Thursday, January 26, 2012

'Get Thee to a Nunnery:' musings on Slut! Growing up Female with A Bad Reputation by Leora Tanenbaum

Let's face it: how many of us have been labeled 'slut' in the past? How many of us have called another girl 'slut?' How many of us have experienced both? Remember the scene in Mean Girls where Ms. Norbury proclaims, "You all have got to stop calling each other sluts and whores. It just makes it okay for guys to call you sluts and whores"? Every girl can laugh at this because it's true; we've all been called or called someone a slut or whore at some point. Ms. Norbury's words convey a complicated idea under the surface. She is describing a mechanism in which young girls uphold a sexual double standard. It’s called 'slut-bashing.' Leora Tanenbaum's book Slut! Growing up Female with a Bad Reputation explores slut-bashing and what really causes it.
I was assigned to read
Slut! for a class called Sluts, Whores and Other Feminists: Sexual Justice through the Ages. Sexual justice, or the lack of, was the primary concern of the class. If you don't know what sexual justice means, the stories in Slut! are not examples of it. Instead they are the opposite. By sharing her personal experience and the experiences of fifty other women, Tanenbaum illustrates slut-bashing and, by consequence, the sexual double standard that causes it. It has at least one story that every girl can relate to, and each one will draw compassion from your heart. Personal narratives that periodically fill the pages are moving and sometimes disturbing. Slut! proves that the slut reputation is never deserved. Then what causes it? Why do we call each other sluts and whores?

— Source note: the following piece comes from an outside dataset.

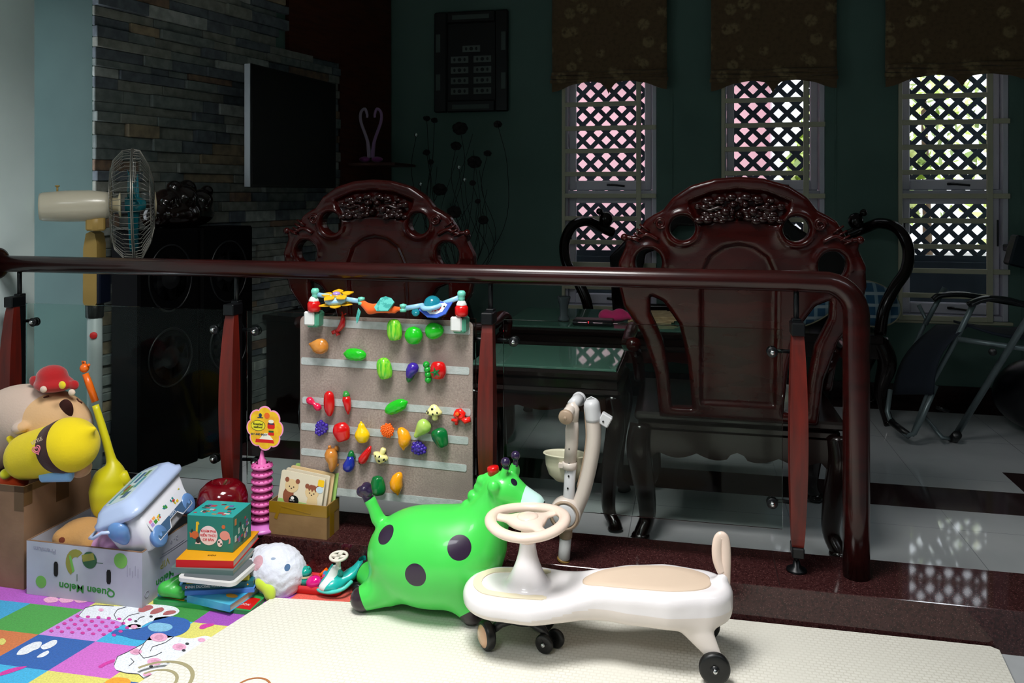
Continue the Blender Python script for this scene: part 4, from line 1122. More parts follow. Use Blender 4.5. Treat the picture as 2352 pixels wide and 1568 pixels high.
# tail loop
mb = MB(); L_ = [(.690, 0, .19), (.691, 0, .23), (.692, .0, .262), (.691, 0, .295), (.688, 0, .314), (.681, 0, .321), (.674, 0, .313), (.670, 0, .292), (.671, 0, .265), (.677, 0, .245), (.684, 0, .23)]
mb.tube(bez(L_, 5), .0078, 12, flat=(1.0, 1.7)); mb.build('tail_loop', m_cb, car, local=True)
# wheels
def wheel(name, c, r, w, axis, hubm=None, bolt=True, parent=car):
    ax = Vector(axis).normalized(); c = Vector(c)
    m = axis_m(c - ax * w / 2, c + ax * w / 2)
    mb = MB(); mb.lathe([(r * .45, .001), (r * .84, 0), (r * .97, w * .14), (r, w * .3), (r, w * .7), (r * .97, w * .86), (r * .84, w), (r * .45, w - .001)], m, 36)
    wh = mb.build(name, m_tyre, parent, local=True)
    if hubm: b2 = MB(); b2.lathe([(r * .80, w * .8), (r * .78, w * 1.02), (r * .5, w * 1.22), (0, w * 1.3)], m, 30, cap=False); b2.build('hub_cap', hubm, wh, local=True)
    else:
        b2 = MB(); b2.lathe([(r * .3, w * .6), (r * .28, w * 1.12), (0, w * 1.14)], m, 20, cap=False)
        for k_ in range(6): b2.box(r * .25, r * .8, -.0025, .0025, w * .6, w * .96, m @ RZ(k_ * PI / 3))
        hb = b2.build('hub', m_blk, wh, local=True)
        if bolt: b3 = MB(); b3.lathe([(.006, w * 1.05), (.006, w * 1.25), (.004, w * 1.4), (0, w * 1.42)], m, 12, cap=False); b3.build('bolt', m_chrome, hb, local=True)
    return wh
wheel('rear_wheel', (.652, -.100, .038), .038, .022, (0, -1, 0)); wheel('rear_wheel', (.652, .100, .038), .038, .022, (0, 1, 0))
inv = CM.inverted()
def loc(px, py, z): v = inv @ onz(px, py, z); return v
fw = loc(1118, 1458, .036); fw.z = .036
wheel('front_wheel', fw, .036, .026, (-.82, -.57, 0), m_tan)
fw2 = Vector((.21, .085, .036)); wheel('front_wheel', fw2, .036, .026, (.3, .95, 0))
tw = loc(1250, 1478, .025); tw.z = .025; wheel('caster_wheel', tw, .0245, .013, (-.35, -.93, 0)); tw2 = tw + Vector((.028, .03, 0)); wheel('caster_wheel', tw2, .0245, .013, (.35, .93, 0))
mb = MB(); c0 = Vector((.165, .0, .085))
mb.lathe([(.05, .080), (.05, .10), (.045, .118)], T(.17, 0, 0), 24)
for p in (fw, fw2): mb.tube([c0, c0.lerp(p, .6) + Vector((0, 0, .012)), p], [.015, .013, .009], 10)
mb.tube([c0, (tw + tw2) / 2 + Vector((-.02, 0, .03)), (tw + tw2) / 2], [.015, .012, .008], 10); mb.tube([tw, tw2], .005, 8)
mb.build('steering_chassis', m_blk, car, local=True)

# ================================================================ BEIGE FOLDED TOY STAND (pole with arm and bowl)
m_gy = M('warm_white_plastic', '#c9beb4', .35, coat=.2); m_gy2 = M('pale_grey_plastic', '#c3c4c6', .35, coat=.2); m_taupe = M('taupe_plastic', '#9d8873', .45); m_cream = M('cream_bowl_plastic', '#c6c3aa', .35, coat=.2)
YS = 2.412
s_ = lambda px, py, dy=0: ony(px, py, YS + dy)
st = thing('scooter_stem', 'beige folded scooter stem with curved arm and cream bowl standing on the step', 'scooter stem', s_(1296, 1318))
k = 2.455 / F
def seg(a, b, r, name, mat, par=st, r1=None):
    mb = MB(); mb.cyl(s_(*a), s_(*b), r * k, (r1 or r) * k, 20); return mb.build(name, mat, par)
base = s_(1293, 1330); base.z = ZL
mb = MB(); mb.cyl(base + Vector((0, 0, .0)), s_(1295, 1282), 15 * k, 15 * k); mb.build('foot_sleeve', M('amber_tape', '#7d6130', .4), st)
seg((1295, 1283), (1299, 1234), 13.5, 'lower_tube', m_gy2); seg((1299, 1234), (1301, 1195), 15, 'lower_collar', m_taupe)
p1 = seg((1303, 1200), (1311, 1060), 13, 'height_tube', m_gy2)
for (x, y) in ((1304, 1121), (1306, 1093), (1307, 1065), (1308, 1031)):
    c = s_(x, y, -.018); mb = MB(); mb.cyl(c, c + Vector((0, -.0012, 0)), .003, .003, 10); mb.build('pin_hole', m_blk, p1)
mb = MB(); P = [s_(1309, 1060), s_(1313, 1020), s_(1314, 985), s_(1316, 965)]; mb.tube(P, [14 * k, 15 * k, 15.5 * k, 12 * k], 18); P = [s_(1316, 968), s_(1318, 940), s_(1311, 925)]; mb.tube(P, [12 * k, 13 * k, 12 * k], 18); mb.build('upper_tube', m_gy, st)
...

There certainly seemed to be a lot of 'sluts' running around my high school, but Tanenbaum suggests that most high school sluts weren't even sexually active. Then why is the label so popular, when it shouldn't even be applicable? Tanenbaum says that calling a woman or girl a slut is "a common way to damage [their] credibility." Credibility according to whom exactly? What do high school girls care about most? Guys. They're all in competition with each other at that age. But aren't we still?